Scripts that build scenes
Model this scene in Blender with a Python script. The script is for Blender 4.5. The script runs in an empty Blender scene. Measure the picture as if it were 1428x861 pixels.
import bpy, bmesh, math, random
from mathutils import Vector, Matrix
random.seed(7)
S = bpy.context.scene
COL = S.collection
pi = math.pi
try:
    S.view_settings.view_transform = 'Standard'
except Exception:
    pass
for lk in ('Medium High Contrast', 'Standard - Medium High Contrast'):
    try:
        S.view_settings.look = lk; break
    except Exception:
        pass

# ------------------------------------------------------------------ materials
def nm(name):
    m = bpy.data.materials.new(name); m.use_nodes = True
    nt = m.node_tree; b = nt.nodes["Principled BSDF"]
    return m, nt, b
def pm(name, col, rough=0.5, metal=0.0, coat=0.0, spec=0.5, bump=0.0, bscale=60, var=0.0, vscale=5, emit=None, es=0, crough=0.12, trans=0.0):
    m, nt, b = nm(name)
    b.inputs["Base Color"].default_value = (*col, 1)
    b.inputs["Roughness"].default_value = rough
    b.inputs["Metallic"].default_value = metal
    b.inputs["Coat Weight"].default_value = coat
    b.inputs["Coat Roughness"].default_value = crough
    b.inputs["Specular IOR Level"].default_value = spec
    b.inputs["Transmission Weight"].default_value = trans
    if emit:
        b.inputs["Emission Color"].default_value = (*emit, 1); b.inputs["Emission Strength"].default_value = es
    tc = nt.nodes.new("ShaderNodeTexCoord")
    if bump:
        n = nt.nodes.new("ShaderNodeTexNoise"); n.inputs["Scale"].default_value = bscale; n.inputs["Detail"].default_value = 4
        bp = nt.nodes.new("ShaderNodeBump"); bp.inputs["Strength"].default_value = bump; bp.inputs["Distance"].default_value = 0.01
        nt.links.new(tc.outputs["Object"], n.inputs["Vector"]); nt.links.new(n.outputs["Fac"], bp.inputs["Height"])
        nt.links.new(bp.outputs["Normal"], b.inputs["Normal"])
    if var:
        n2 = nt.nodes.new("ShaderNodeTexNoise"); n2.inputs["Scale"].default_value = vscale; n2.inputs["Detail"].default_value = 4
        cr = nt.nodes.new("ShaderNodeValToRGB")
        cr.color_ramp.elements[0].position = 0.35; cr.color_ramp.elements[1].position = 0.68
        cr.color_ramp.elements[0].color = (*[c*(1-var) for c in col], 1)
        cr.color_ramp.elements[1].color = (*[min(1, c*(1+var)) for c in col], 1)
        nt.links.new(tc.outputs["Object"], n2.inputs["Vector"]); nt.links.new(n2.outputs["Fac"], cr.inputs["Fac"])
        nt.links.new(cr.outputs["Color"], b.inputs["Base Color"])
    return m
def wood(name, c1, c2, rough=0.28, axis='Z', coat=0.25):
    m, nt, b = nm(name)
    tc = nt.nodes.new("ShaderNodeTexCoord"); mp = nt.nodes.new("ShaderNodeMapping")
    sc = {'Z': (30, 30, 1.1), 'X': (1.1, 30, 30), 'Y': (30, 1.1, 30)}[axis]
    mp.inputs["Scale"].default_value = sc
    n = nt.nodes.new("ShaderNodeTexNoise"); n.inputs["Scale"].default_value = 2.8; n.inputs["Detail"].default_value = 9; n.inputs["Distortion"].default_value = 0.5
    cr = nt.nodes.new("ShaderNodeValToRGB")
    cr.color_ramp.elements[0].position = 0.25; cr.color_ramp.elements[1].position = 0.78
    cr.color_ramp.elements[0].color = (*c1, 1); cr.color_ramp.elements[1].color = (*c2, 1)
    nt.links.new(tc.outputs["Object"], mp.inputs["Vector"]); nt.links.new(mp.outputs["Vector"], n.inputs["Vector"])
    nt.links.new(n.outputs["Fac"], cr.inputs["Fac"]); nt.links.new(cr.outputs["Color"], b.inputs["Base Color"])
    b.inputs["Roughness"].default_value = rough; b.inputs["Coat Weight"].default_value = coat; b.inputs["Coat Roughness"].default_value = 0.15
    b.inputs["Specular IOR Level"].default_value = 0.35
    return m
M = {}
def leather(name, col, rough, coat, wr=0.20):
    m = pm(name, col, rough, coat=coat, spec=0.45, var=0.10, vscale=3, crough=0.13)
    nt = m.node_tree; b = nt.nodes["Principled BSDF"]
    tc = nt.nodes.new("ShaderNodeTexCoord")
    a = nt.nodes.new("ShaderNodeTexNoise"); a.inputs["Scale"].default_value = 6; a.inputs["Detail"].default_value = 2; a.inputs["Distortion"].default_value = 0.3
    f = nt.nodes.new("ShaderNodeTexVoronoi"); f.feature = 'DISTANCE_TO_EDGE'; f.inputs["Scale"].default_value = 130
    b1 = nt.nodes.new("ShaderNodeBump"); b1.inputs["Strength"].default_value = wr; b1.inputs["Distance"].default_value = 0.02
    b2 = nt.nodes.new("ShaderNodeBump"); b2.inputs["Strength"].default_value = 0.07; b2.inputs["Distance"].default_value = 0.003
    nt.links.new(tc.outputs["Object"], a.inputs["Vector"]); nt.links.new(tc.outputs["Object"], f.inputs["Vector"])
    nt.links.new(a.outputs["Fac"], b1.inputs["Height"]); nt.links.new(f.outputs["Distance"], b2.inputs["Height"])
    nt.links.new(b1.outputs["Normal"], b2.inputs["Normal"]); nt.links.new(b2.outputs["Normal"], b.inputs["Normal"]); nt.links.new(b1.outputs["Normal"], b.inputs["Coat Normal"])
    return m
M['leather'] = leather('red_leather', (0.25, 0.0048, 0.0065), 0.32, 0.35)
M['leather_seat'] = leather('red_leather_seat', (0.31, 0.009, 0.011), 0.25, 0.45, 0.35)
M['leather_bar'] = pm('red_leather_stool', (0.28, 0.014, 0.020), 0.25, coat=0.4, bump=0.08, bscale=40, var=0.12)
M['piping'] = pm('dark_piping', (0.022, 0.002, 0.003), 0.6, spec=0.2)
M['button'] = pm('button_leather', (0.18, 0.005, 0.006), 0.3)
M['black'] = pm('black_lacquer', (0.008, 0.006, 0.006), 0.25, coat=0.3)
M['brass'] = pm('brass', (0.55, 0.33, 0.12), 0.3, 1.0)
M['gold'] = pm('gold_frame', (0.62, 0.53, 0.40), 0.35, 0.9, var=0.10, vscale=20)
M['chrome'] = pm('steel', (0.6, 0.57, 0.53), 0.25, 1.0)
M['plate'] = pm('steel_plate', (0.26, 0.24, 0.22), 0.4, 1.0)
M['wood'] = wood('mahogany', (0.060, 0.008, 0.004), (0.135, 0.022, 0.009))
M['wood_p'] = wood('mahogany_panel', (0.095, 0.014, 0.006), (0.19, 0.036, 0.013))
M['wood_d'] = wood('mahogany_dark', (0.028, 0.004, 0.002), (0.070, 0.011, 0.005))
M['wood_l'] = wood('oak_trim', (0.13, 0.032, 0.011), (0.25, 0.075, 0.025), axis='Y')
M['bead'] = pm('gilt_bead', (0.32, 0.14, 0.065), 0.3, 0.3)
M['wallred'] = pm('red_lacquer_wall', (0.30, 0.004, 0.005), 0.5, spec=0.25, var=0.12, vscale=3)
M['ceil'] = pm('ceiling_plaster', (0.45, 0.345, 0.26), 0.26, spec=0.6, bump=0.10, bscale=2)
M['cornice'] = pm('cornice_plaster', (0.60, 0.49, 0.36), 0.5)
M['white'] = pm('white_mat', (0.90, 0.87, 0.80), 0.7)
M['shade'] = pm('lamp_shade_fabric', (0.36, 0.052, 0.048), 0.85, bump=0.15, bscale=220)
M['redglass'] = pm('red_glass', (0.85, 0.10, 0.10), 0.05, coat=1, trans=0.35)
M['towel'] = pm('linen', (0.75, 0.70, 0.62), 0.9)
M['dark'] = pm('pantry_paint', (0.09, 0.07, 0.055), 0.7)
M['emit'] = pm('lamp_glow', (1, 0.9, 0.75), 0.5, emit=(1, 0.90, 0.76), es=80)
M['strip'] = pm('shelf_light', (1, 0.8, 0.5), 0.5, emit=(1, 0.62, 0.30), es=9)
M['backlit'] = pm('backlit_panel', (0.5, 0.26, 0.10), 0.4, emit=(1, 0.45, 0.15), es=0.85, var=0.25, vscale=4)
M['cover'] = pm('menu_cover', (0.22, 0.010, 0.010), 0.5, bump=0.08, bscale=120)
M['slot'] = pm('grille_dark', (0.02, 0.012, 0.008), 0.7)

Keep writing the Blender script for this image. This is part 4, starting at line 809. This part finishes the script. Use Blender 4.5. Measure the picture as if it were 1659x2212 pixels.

PROBLEM TO WORK ON:
Using the records above, pull out each line where the word "were" occurs.

EXERCISE OUTPUT:
Model this scene in Blender with a Python script. The script is for Blender 4.5. The script runs in an empty Blender scene. Measure the picture as if it were 1428x861 pixels.
Keep writing the Blender script for this image. This is part 4, starting at line 809. This part finishes the script. Use Blender 4.5. Measure the picture as if it were 1659x2212 pixels.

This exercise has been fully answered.